Christine de Pizan

Christine de Pizan
The Writer Christine de Pizan at Her Desk

Tuesday, April 14, 2015

Theophanu, Empress and Regent

Theophanu, Holy Roman empress (crowned on 14 April 972)


There is so much unknown about the Byzantine noblewoman Theophanu (sometimes known as "Theophania")--not her parentage, not the date of her birth, nor even the exact reason why she was married to Otto II, Holy Roman emperor (he had expected another princess, someone "born to the purple" [porphyrogenita]). We know that she was crowned empress on 14 April 972.

Theophanu,
St. Dionysius Church,
Eschwege, Hesse, Germany
Theophanu was well-educated and capable, traveling with her husband, interested--and participating--in the government of the empire, and generally scandalizing many in the Saxon court (she talked, she bathed, and she used a fork!).
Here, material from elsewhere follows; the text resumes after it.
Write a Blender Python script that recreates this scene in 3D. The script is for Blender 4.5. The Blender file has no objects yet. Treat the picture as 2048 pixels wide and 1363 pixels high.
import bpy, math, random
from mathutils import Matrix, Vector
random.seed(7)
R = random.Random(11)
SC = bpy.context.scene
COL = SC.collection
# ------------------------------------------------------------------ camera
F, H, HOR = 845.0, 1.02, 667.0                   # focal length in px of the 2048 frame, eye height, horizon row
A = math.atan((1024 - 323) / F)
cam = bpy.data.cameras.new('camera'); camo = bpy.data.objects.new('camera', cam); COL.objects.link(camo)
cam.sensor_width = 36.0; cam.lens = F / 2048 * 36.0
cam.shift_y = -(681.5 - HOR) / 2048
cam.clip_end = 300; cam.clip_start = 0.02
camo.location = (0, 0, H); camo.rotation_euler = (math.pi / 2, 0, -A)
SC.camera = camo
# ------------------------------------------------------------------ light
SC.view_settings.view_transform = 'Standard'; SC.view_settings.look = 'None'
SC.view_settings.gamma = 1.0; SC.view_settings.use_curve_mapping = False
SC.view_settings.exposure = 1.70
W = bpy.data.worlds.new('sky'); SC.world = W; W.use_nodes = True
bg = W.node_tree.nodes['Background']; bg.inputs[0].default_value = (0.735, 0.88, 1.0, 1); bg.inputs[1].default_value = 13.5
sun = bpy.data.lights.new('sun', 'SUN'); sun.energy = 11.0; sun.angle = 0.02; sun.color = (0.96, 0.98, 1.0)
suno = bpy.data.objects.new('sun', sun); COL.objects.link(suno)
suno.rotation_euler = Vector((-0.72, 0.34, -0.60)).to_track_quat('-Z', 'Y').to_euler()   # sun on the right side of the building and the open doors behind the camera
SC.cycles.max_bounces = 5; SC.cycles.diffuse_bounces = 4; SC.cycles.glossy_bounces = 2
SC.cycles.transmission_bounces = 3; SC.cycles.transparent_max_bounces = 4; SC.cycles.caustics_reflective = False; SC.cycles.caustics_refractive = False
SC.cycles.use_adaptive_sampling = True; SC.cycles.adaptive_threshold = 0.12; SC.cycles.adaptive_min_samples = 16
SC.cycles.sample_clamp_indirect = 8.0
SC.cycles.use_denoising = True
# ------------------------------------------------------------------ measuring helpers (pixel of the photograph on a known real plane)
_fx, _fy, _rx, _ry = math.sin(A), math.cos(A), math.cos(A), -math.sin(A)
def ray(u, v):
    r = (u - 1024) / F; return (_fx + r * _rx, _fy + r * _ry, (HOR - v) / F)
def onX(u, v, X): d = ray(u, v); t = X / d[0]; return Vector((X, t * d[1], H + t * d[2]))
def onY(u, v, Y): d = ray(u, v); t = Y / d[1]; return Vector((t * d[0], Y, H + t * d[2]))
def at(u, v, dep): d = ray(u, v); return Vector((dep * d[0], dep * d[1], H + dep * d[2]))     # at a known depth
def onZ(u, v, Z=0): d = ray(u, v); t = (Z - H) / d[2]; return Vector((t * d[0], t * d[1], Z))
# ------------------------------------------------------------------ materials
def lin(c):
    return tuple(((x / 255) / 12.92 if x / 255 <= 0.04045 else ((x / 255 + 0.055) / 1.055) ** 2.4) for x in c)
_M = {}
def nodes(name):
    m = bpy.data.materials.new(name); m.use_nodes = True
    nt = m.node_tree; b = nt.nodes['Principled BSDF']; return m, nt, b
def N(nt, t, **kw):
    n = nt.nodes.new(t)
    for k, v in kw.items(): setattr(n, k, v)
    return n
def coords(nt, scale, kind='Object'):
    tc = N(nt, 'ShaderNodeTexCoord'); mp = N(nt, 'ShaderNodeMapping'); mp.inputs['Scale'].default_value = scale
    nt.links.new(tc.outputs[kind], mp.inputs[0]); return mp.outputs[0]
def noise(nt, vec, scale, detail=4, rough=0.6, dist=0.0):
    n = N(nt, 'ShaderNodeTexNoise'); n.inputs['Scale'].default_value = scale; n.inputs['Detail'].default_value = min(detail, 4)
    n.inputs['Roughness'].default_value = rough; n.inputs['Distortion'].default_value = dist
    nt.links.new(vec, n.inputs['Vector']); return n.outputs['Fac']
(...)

She produced an heir, another Otto, for her husband and three daughters, Sophia, Adelaide, and Matilda (another baby, a twin girl to Otto, died at birth). But Theophanu's husband, Otto II, died in 983.

Since the new emperor, Otto III, was just three years old, Theophanu became Empress Regent. In her efforts, she was supported by her husband's mother, Adelaide of Burgundy.

Despite their differences, the two women worked together. Theophanu governed until her death in 991, after which the sixty-year-old Adelaide took over the role as regent.

A number of letters to Theophanu can be found at the Epistolae: Medieval Women's Latin Letters website. You can also find a biography of Adelaide of Burgundy, as well as letters to and from her, at the same site. (Adelaide was canonized as a saint in 1097.)

There is a full-length biography of Theophanu as well, Adelbert Davids's The Empress Theophano: Byzantium and the West at the Turn of the First Millennium

As a bonus for the day (!!), Theophanu's eldest daughter, Sophia (b. 975), became abbess of the royal abbey of Gandersheim, which she ruled as princess-abbess from 1001 to 1039 and where she became known as a "kingmaker" (working with her sister to ensure the election of Henry II as king of the Romans).

Theophanu's daughter Adelaide (b. 977) became abbess of Quedlinburg, which she ruled from 999 until her death in 1045. Along with her sister, the Abbess Sophia, she was influential in politics. After her elder sister's death, Adelaide eventually became abbess of Gandersheim.

Theophanu's third daughter, Matilda (b. 979), was educated at the abbey of Essen by a cousin, Mathilde, the abbess of Essen, a fascinating and influential woman in her own right . . . 

But, to get back to Theophanu and her family, Matilda was the only one of Theophanu's three daughters to marry. After some serious family conflicts about whether the girl should leave the abbey, Matilda married Ezzo, count palatine of Lotharingia, thus embarking on a secular life as countess palatine (I love that title! I want that title!). She had ten children, but died relatively young, in her mid-forties.